Eden Attar is a Florida-born Quisqeyan-American artist, educator and organizer. She studied Anthropology at the University of Chicago where she was an Odyssey Scholar and Classical Musicology at Washington University in St. Louis where she was a Chancellor's Fellow. Her Master's Thesis Playing with the Music is an analysis of how listening as a social skill is taught using classical music on the children's television program Sesame Street.

Since 2022, Attar has lived and worked in Boston where she is known for her leadership of the Moon Swap, a monthly mutual aid gathering based on anarchist principles. She had her first solo show, The Sun, My Scars a Poppyseed, in 2025 at the Harvard Ed Portal's Crossings gallery, an interactive installation work which explored the metaphor of body as land. She was an artist in residence at the Harvard ArtLab in the summer of 2024, during which she produced the installation piece Bohio (home), a manifestation of a group of Taino Zemi'no who, fleeing colonialism by the U.S. and Europe have taken up residence in different public lockers around the country. In 2022--23 her interactive installation project and alternative computer network St.
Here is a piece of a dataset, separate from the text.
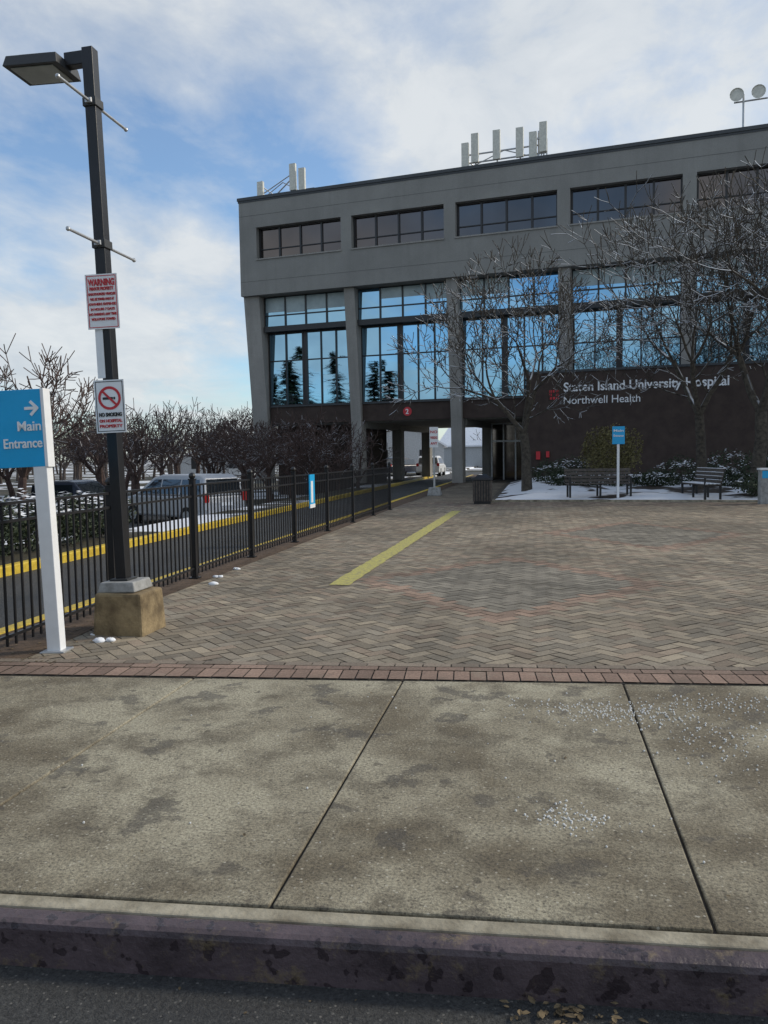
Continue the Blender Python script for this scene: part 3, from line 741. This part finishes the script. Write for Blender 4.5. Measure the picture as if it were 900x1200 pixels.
# ---------------------------------------------------------------- vehicles
def vehicle(name,loc,rz,paint,L=4.9,Hh=1.72,van=True):
    e=empty(name,loc,(0,0,rz));h=L/2;s=Hh/1.72
    def bev(mb,nm,b=.05): return mb.obj(nm,e,bevel=b)
    low=[(-h,.45),(-h+.05,.30),(h-.1,.30),(h,.45),(h-.02,.72),(h-.18,.88*s),(h-1.05,1.02*s),(-h+.05,1.02*s),(-h-.0,.8)]
    mb=MB();mb.prism(low,-.9,.9,paint);bev(mb,'body',.07)
    if van: up=[(-h+.05,1.02*s),(h-1.05,1.02*s),(h-1.95,1.62*s),(h-2.4,Hh),(-h+.45,Hh),(-h+.2,1.6*s)]
    else: up=[(-h+.5,1.0*s),(h-1.3,1.0*s),(h-2.05,Hh-.06),(h-2.4,Hh),(-h+1.4,Hh),(-h+1.1,Hh-.05)]
    n=len(up);zb=1.02*s
    def yw(z): return .88-(z-zb)*.28
    vs=[(x,-yw(z),z) for x,z in up]+[(x,yw(z),z) for x,z in up]
    fs=[tuple(range(n)),tuple(range(2*n-1,n-1,-1))]+[((i+1)%n,i,n+i,n+(i+1)%n) for i in range(n)]
    mb=MB();mb.add(vs,fs,paint);bev(mb,'cabin',.05)
    mb=MB();zt=Hh-.16;zl=zb+.05
    xb0=-h+(.32 if van else 1.05);xf=h-1.32
    segs=[(xb0,xb0+1.0),(xb0+1.08,xb0+2.05),(xb0+2.13,None)]
    for sg in(-1,1):
        for a,b_ in segs:
            if b_ is None:
                if a>xf-.7: continue
                pts=[(a,zl),(xf,zl),(xf-.78,zt),(a,zt)]
            else: pts=[(a,zl),(b_,zl),(b_,zt),(a+(.1 if a==xb0 else 0),zt)]
            q=[(x,sg*(yw(z)+.006),z) for x,z in pts];mb.poly(q if sg<0 else q[::-1],'carglass')
    x0,z0=up[0];x1,z1=up[-1]
    def lerp(t): return x0+(x1-x0)*t,z0+(z1-z0)*t
    a=lerp(.12);b_=lerp(.95)
    mb.poly([(a[0]-.012,-.72,a[1]),(a[0]-.012,.72,a[1]),(b_[0]-.012,.66,b_[1]),(b_[0]-.012,-.66,b_[1])],'carglass')
    x0,z0=up[1];x1,z1=up[2];a=lerp(.08);b_=lerp(.95)
    mb.poly([(a[0]+.012,.78,a[1]),(a[0]+.012,-.78,a[1]),(b_[0]+.012,-.66,b_[1]),(b_[0]+.012,.66,b_[1])],'carglass')
    for sg in(-1,1):
        mb.box(-h-.012,-h+.1,sg*.80-.09,sg*.80+.09,.82,1.12*s,'tail');mb.box(h-.12,h+.006,sg*.66-.16,sg*.66+.16,.66,.8,'white')
    mb.box(-h-.03,-h+.1,-.85,.85,.42,.58,paint);mb.box(-h-.018,-h,-.26,.26,.68,.8,'white')
    mb.obj('glass_and_lamps',e)
    mb=MB()
    for x in(-h+.95,h-.95):
        for sg in(-1,1):
            mb.tube((x,sg*.72,.33),(x,sg*.915,.33),.33,.33,'tyre',20);mb.tube((x,sg*.90,.33),(x,sg*.925,.33),.21,.2,'galv',10)
    mb.obj('wheels',e)
vehicle('parked_van',(-12.3,26.6,-.76),math.radians(180-28),'silver')
vehicle('parked_car',(-8.2,64,-.17),math.radians(90),'carwhite',4.6,1.6)
vehicle('parked_car',(-19,30.0,-.76),math.radians(180-8),'cardark',4.6,1.45,False)
vehicle('parked_car',(-11,66,-.17),math.radians(60),'cardark',4.6,1.5,False)
mb=MB();mb.box(-40,-11.5,23,38,-.9,-.765,'drive');mb.obj('car_park')
# ---------------------------------------------------------------- houses
def house(loc,rz,w,d,h,rh):
    e=empty('distant_house',loc,(0,0,rz));mb=MB();mb.box(-w/2,w/2,-d/2,d/2,0,h,'siding')
    mb.prism([(-w/2,h),(w/2,h),(0,h+rh)],-d/2,d/2,'siding');mb.obj('walls',e)
    mb=MB()
    for sg in(-1,1):
        mb.add([(sg*(w/2+.4),-d/2-.3,h-.3),(0,-d/2-.3,h+rh+.06),(0,d/2+.3,h+rh+.06),(sg*(w/2+.4),d/2+.3,h-.3),(sg*(w/2+.4),-d/2-.3,h-.1),(0,-d/2-.3,h+rh+.26),(0,d/2+.3,h+rh+.26),(sg*(w/2+.4),d/2+.3,h-.1)],[(0,1,2,3),(4,5,6,7),(0,1,5,4),(3,2,6,7),(0,3,7,4)],'snow')
    mb.obj('roof',e)
    mb=MB()
    for x in(-w/4,w/4):
        mb.box(x-.5,x+.5,-d/2-.03,-d/2,1,2.3,'frame')
    mb.obj('windows',e)
house((-15.5,93,-.2),.25,9,8,2.8,2.6);house((-40,98,-.78),.3,9,10,2.2,1.8);house((-5.5,110,-.2),1.2,9,12,3,3)
# ---------------------------------------------------------------- small stuff
def lump(loc,s,n=4):
    for i in range(n): mbL.ball((loc[0]+rnd(-1,1)*s,loc[1]+rnd(-1,1)*s,loc[2]+s*.1),s*rnd(.4,.8),'snow',12,8,(1.2,1,.6),.2)
random.seed(4);mbL=MB()
lump((-3.52,6.12,0),.075,2);lump((-3.80,9.0,0),.06,3);lump((-3.95,9.6,0),.05,3);lump((-3.75,6.3,0),.02,2);lump((-3.98,10.3,0),.05,3)
mbL.obj('snow_lumps',smooth=True)
mb=MB()
def gran(cx,cy,sx,sy,n):
    for i in range(n):
        x=cx+random.gauss(0,1)*sx;y=cy+random.gauss(0,1)*sy
        if y>5.25+S*x or y<2.65+S*x: continue
        q=rnd(.0022,.0062);mb.ball((x,y,q*.6),q,'salt',5,3)
gran(.45,4.75,.28,.12,400);gran(.95,4.3,.22,.22,150);gran(.13,3.32,.085,.065,130);gran(-.3,3.9,1.5,.7,50);gran(1.1,5.0,.3,.1,160)
mb.obj('salt_granules')
mb=MB()
def leaf(x,y,z,s):
    a=rnd(0,6.28);c,s_=math.cos(a),math.sin(a)
    pts=[(-1,0,0),(-.4,.45,rnd(0,.3)),(.3,.5,rnd(.1,.5)),(1,0,rnd(0,.3)),(.3,-.5,rnd(.1,.5)),(-.4,-.45,rnd(0,.3))]
    mb.add([(x+s*(px*c-py*s_),y+s*(px*s_+py*c),z+s*pz*.6) for px,py,pz in pts],[(0,1,2,3),(0,3,4,5)],'deadleaf')
for i in range(60): leaf(random.gauss(.1,.10),2.31+random.gauss(0,.035),-.145+rnd(0,.015),rnd(.005,.02))
for i in range(30): leaf(rnd(-3,3),2.3+rnd(-.12,.06),-.147,rnd(.004,.012))
for i in range(12): leaf(rnd(-2.5,1.2),rnd(2.7,5),.004,rnd(.006,.014))
for i in range(150):
    leaf(rnd(-4.4,-3.5),rnd(5.3,7.4),.008,rnd(.01,.025))
mb.obj('dead_leaves')
sc.view_settings.view_transform='Standard';sc.view_settings.look='None';sc.view_settings.exposure=0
Louis smolnet was built with support from the Luminary St. Louis and the Andy Warhol foundation for the Visual Arts as part of the Luminary Futures Fund program.
Attar's work explores memories of displacement, acts of resurgence, and dreams of anti-colonial futures. In these explorations, her work makes use of interactive electronic and physical elements, live plants, food, 2-D art, and sculpture. Her work is heavily rooted in her research practice, which draws on anarchist, indigenous American, and Taoist philosophies; archaeology of the Caribbean; and her community practice.
Watch Linden Beer
"Linden Beer" tells a story of queer trans friendship around the seasonal act of collecting linden flowers. This film is a live recording of a reading of the story's text, written in Orca---an esoteric programming language for generating musical MIDI signals, in which every capital letter of the alphabet is an operator. Stretching the intended use of the language, "Linden Beer" is a story whose words create their own sonic and visual accompaniment.